Today: Mar 01, 2024

Let it (stop) snowing!

Stephanie Paulino
Managing Editor

Snow day—those two words were once music to my ears. In fact, I would wish for a good storm. At least enough accumulation to keep me home, lounging all day, far away from school. After the past few weeks we’ve been having, I think all my prayers were answered, years later.
Now, with a different perspective and a bit more responsibility, I don’t see the snow as bliss. Instead, with each added inch, I see accidents, expenses and inconveniences.
As of Jan. 27, snow totals reached 4 feet, 11 inches, surpassing the record of snowiest month set in 1945.
Beating the snow total by just ¾ of an inch, I’m proud to say I’m taller than something. But not for long, I’m sure.
All the snowfall spells out railroad suspensions, flight cancellations, and school closings.
While we wait for it all to melt, our lives are put on hold, or if we must, we trudge through it.
Our first thoughts are often of frustration at the spotty street snow removal and icy sidewalks.
Southern campus residents were asked to move their cars from nearby parking lots to the West Campus or commuter parking garages near Davis Hall, as an effort to make the lots drivable.
You can imagine competing with other students for a space in the garages was no easy task.
As with the University, cities are coping with snow and ice removal operations— a significant expense in already strained budgets.
Just before the latest storm, New Haven had already gone through 70 percent of its snow removal budget. The city called for a parking ban on downtown streets to facilitate plowing last week.
Thanks to the parking ban and my Elm Street internship, I spent $15 to keep my beloved Corolla in a nearby lot for just five hours.
Like the rest of you, I fear the latest storms won’t be the season’s last. We’re still two months away from the start of spring, on March 20.
I’m sure by now, the joy of the snow day has probably waned for students and teachers as districts continue to have closings, dismissals and early releases.
New Haven public schools have had six snow days this school year so far.

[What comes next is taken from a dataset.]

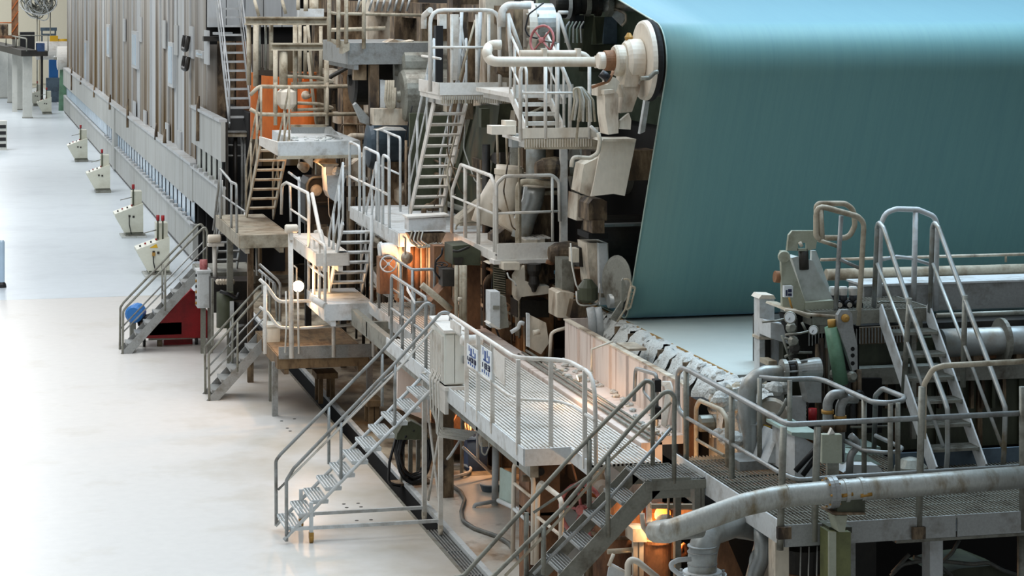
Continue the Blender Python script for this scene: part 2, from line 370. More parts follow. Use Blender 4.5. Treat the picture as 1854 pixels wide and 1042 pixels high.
for a in [(1290,250,345),(1290,395,480)]:
    p, q = pt('A', a[0], a[1], x=6.3), pt('A', a[0], a[2], x=6.3)
    part('cable_loop', MB().tube([V3((6.35, p.y-.5, p.z)), V3((6.3, p.y-.55, q.z)), V3((6.3, p.y+.55, q.z)), V3((6.35, p.y+.5, p.z))], .07, 6, .3), m_dark, hd)
# base panels, window band
y0b = pt('B', 1350, 860, z=0).y
hb = hd
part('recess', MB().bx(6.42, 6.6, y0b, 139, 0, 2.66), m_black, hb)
y = y0b
while y < 138:
    wd = 2.6
    part('base_panel', MB().bx(6.27, 6.42, y+.015, y+wd-.015, .05, 1.0), m_base, hb)
    part('upper_panel', MB().bx(6.25, 6.42, y+.015, y+wd-.015, 1.62, 2.62+R.uniform(0, .06)), m_base, hb)
    y += wd
part('sill', MB().bx(6.2, 6.3, y0b, 139, .98, 1.03), m_hoodl, hb)
part('cornice', MB().bx(6.2, 6.5, y0b, 139, 2.62, 2.70), m_hoodl, hb)
part('skirting', MB().bx(6.26, 6.4, y0b, 139, 0, .06), m_dark, hb)
y = y0b+.25
while y < 138:
    gp = .36 if y < 100 else .08
    part('window_pane', MB().bx(6.345, 6.352, y, y+1.3-gp, 1.03, 1.6), m_pane, hb)
    if y < 100: part('sill_block', MB().bx(6.22, 6.34, y+1.3-gp, y+1.3, 1.03, 1.10), m_hoodl, hb)
    y += 1.3
part('pier', MB().bx(6.19, 6.35, pt('B',800,60,x=6.25).y-.5, pt('B',800,60,x=6.25).y+.7, .1, 2.6), m_base, hb)
rg = T('raised_guard', 'grey guard panel with olive panes lifted above the black opening', 'machine panel', (6.3, 59, 1.68))
ya, yb = 55.4, pt('B', 1345, 400, x=6.28).y
part('lower_panel', MB().bx(6.27, 6.36, ya, yb, 1.68, 2.58), m_base, rg)
part('upper_panel', MB().bx(6.25, 6.36, ya, yb, 3.25, 4.22), m_base, rg)
part('cap_strip', MB().bx(6.2, 6.40, ya, yb, 4.22, 4.29), m_hoodl, rg)
part('sill', MB().bx(6.2, 6.38, ya, yb, 2.58, 2.63), m_hoodl, rg)
part('recess', MB().bx(6.37, 6.42, ya, yb, 1.7, 4.2), m_dark, rg)
k = ya+.2
while k < yb-1:
    part('window_pane', MB().bx(6.29, 6.297, k, k+.8, 2.63, 3.25), m_pane2, rg)
    part('sill_block', MB().bx(6.21, 6.32, k+.9, k+1.15, 2.63, 2.71), m_hoodl, rg); k += 1.25
he = T('hood_gable', 'pale sheet metal end wall of the dryer hood behind the steep ladder stair', 'machine panel', (7.2, 61, 0))
for i in range(5): part('end_sheet', MB().bx(6.5+i*.5, 6.98+i*.5, 60.9, 61.1, 2.7, 5.98), m_hood, he)
for i in range(5): part('end_sheet', MB().bx(6.5+i*.5, 6.98+i*.5, 60.7, 60.9, 6.45, 10), m_hoodl, he)
part('gap_shade_sheet', MB().bx(6.5, 9, 61.1, 61.2, 0, 10), m_black, he)  # black sheet stands in for the dark hood interior
part('opening_shade_sheet', MB().bx(7.0, 7.1, 56, 61, 0, 4.4), m_black, he, 'black sheet standing in for the dark of the opening')  # black sheet added for the darkness inside the hood opening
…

Closings don’t help as schools prepare for midterms and statewide exams, CMT and CAPT.
With a state requirement of 180 days, school officials are discussing where to tack on make-up days, considering adding on to the end of the school year in June or reducing week-long vacations in either February or April.

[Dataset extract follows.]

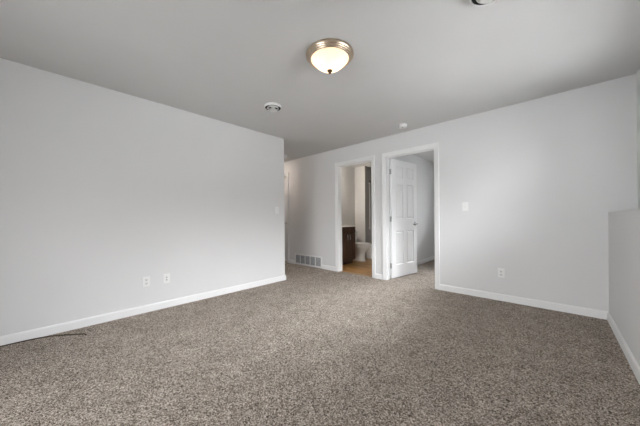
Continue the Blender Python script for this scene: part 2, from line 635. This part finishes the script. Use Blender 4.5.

Here at Southern, with crammed syllabuses, professors are kicking off the semester behind schedule.
As far as car accidents go: I think it’s sufficient to say we know what the state’s highways are like—add snow and black ice to the mix and the roads are sheer mayhem.

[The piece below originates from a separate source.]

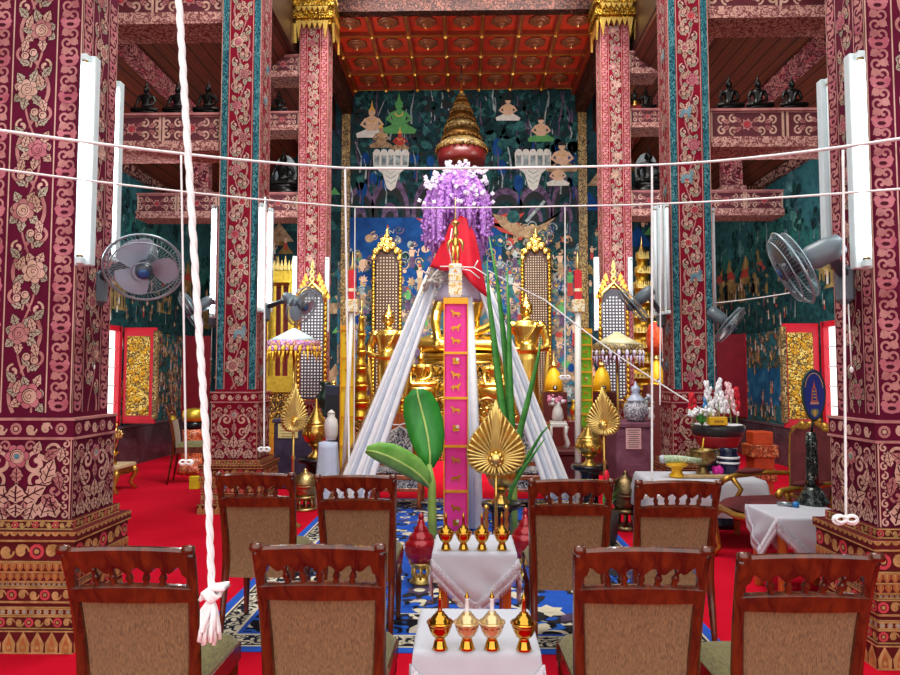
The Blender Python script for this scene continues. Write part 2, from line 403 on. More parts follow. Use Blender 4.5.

State troopers responded to more than 2,263 calls and more than 200 accidents, including nine with injuries, during the storm that covered the state last Wednesday and Thursday.
Combine all that frustration with helplessness, because there is nothing we can do to stop the snow from falling.
While you’re slipping and sliding down the road in your rear-wheel drive car, or breaking your back shoveling the driveway, take a deep breath and try to smile.
Easier said than done, I know. But, if you can’t change your fate, change your attitude.
Besides, it won’t be too long before we are all complaining about a string of summer heat waves.